═══ DATA ═══

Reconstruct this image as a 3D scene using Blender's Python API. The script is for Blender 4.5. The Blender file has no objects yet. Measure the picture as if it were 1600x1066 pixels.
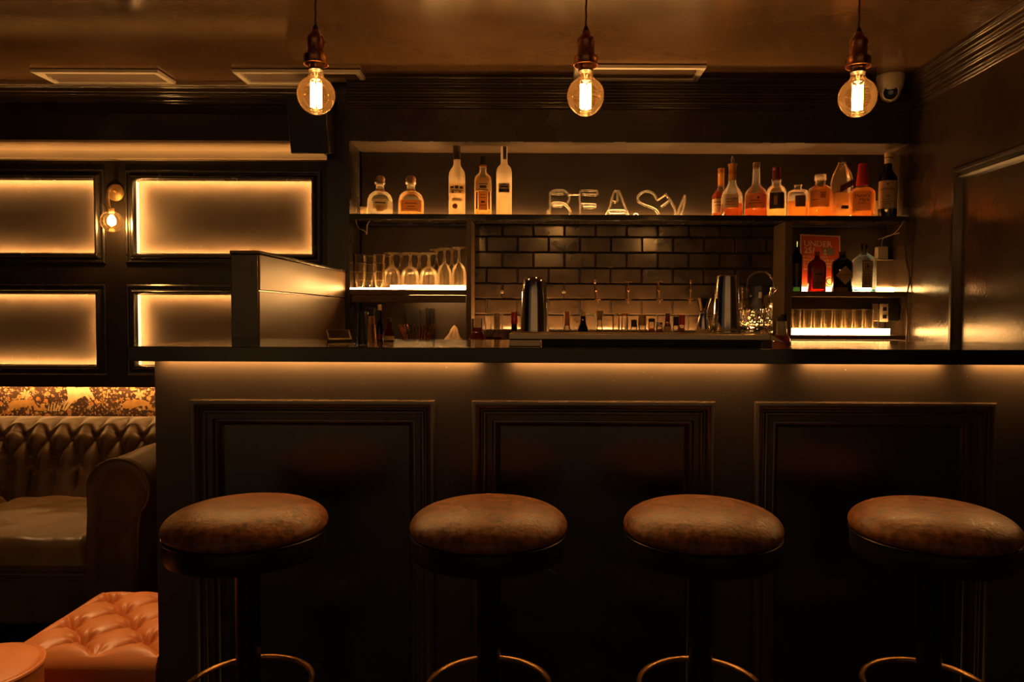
import bpy, math, random
from mathutils import Vector, Matrix
random.seed(7)
PI = math.pi
sc = bpy.context.scene
COL = sc.collection
R = math.radians

# ------------------------------------------------------------------ camera
F = 1150.0                       # focal length in pixels of the 1600 px frame
CAMZ = 1.28
PITCH, ROLL = 2.09, 0.25
cam_d = bpy.data.cameras.new('camera'); cam = bpy.data.objects.new('camera', cam_d); COL.objects.link(cam)
cam_d.sensor_width = 36; cam_d.lens = 36 * F / 1600; cam_d.shift_x = -45 / 1600
cam_d.clip_start = .05; cam_d.clip_end = 60
CR = Matrix.Rotation(R(90 - PITCH), 3, 'X') @ Matrix.Rotation(R(ROLL), 3, 'Z')
cam.matrix_world = Matrix.Translation((0, 0, CAMZ)) @ CR.to_4x4()
sc.camera = cam

def ray(px, py):
    return CR @ Vector(((px - 845) / F, -(py - 533) / F, -1))
def P(px, py, Y):                # the world point seen at a pixel, at depth Y
    d = ray(px, py); return Vector((0, 0, CAMZ)) + d * (Y / d.y)
def PX(px, py, X):
    d = ray(px, py); return Vector((0, 0, CAMZ)) + d * (X / d.x)
def PZ(px, py, z):
    d = ray(px, py); return Vector((0, 0, CAMZ)) + d * ((z - CAMZ) / d.z)

# ------------------------------------------------------------------ materials
MATS = {}
def newmat(name):
    m = bpy.data.materials.new(name); m.use_nodes = True
    nt = m.node_tree; nt.nodes.clear()
    out = nt.nodes.new('ShaderNodeOutputMaterial')
    MATS[name] = m
    return m, nt, out
def N(nt, t, **kw):
    n = nt.nodes.new(t)
    for k, v in kw.items():
        if k in n.inputs: n.inputs[k].default_value = v
        else: setattr(n, k, v)
    return n
def tex(nt, scale, kind='noise', detail=4, coord='Object', vec=None):
    tc = N(nt, 'ShaderNodeTexCoord')
    t = N(nt, 'ShaderNodeTexNoise' if kind == 'noise' else 'ShaderNodeTexVoronoi')
    t.inputs['Scale'].default_value = scale
    if kind == 'noise': t.inputs['Detail'].default_value = detail
    if vec:
        mp = N(nt, 'ShaderNodeMapping'); mp.inputs['Scale'].default_value = vec
        nt.links.new(tc.outputs[coord], mp.inputs['Vector']); nt.links.new(mp.outputs[0], t.inputs['Vector'])
    else: nt.links.new(tc.outputs[coord], t.inputs['Vector'])
    return t
def ramp(nt, src, stops):
    r = N(nt, 'ShaderNodeValToRGB')
    while len(r.color_ramp.elements) < len(stops): r.color_ramp.elements.new(.5)
    for e, (p, c) in zip(r.color_ramp.elements, stops):
        e.position = p; e.color = (c[0], c[1], c[2], 1) if isinstance(c, (tuple, list)) else (c, c, c, 1)
    nt.links.new(src, r.inputs[0]); return r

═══

#### DO THIS:
Every line from the start of the listing above through the line with "CAMZ) / d.z)" should be repeated exactly; skip the pictures and add nothing else.

#### COMPLETED EXERCISE:
Reconstruct this image as a 3D scene using Blender's Python API. The script is for Blender 4.5. The Blender file has no objects yet. Measure the picture as if it were 1600x1066 pixels.
import bpy, math, random
from mathutils import Vector, Matrix
random.seed(7)
PI = math.pi
sc = bpy.context.scene
COL = sc.collection
R = math.radians

# ------------------------------------------------------------------ camera
F = 1150.0                       # focal length in pixels of the 1600 px frame
CAMZ = 1.28
PITCH, ROLL = 2.09, 0.25
cam_d = bpy.data.cameras.new('camera'); cam = bpy.data.objects.new('camera', cam_d); COL.objects.link(cam)
cam_d.sensor_width = 36; cam_d.lens = 36 * F / 1600; cam_d.shift_x = -45 / 1600
cam_d.clip_start = .05; cam_d.clip_end = 60
CR = Matrix.Rotation(R(90 - PITCH), 3, 'X') @ Matrix.Rotation(R(ROLL), 3, 'Z')
cam.matrix_world = Matrix.Translation((0, 0, CAMZ)) @ CR.to_4x4()
sc.camera = cam

def ray(px, py):
    return CR @ Vector(((px - 845) / F, -(py - 533) / F, -1))
def P(px, py, Y):                # the world point seen at a pixel, at depth Y
    d = ray(px, py); return Vector((0, 0, CAMZ)) + d * (Y / d.y)
def PX(px, py, X):
    d = ray(px, py); return Vector((0, 0, CAMZ)) + d * (X / d.x)
def PZ(px, py, z):
    d = ray(px, py); return Vector((0, 0, CAMZ)) + d * ((z - CAMZ) / d.z)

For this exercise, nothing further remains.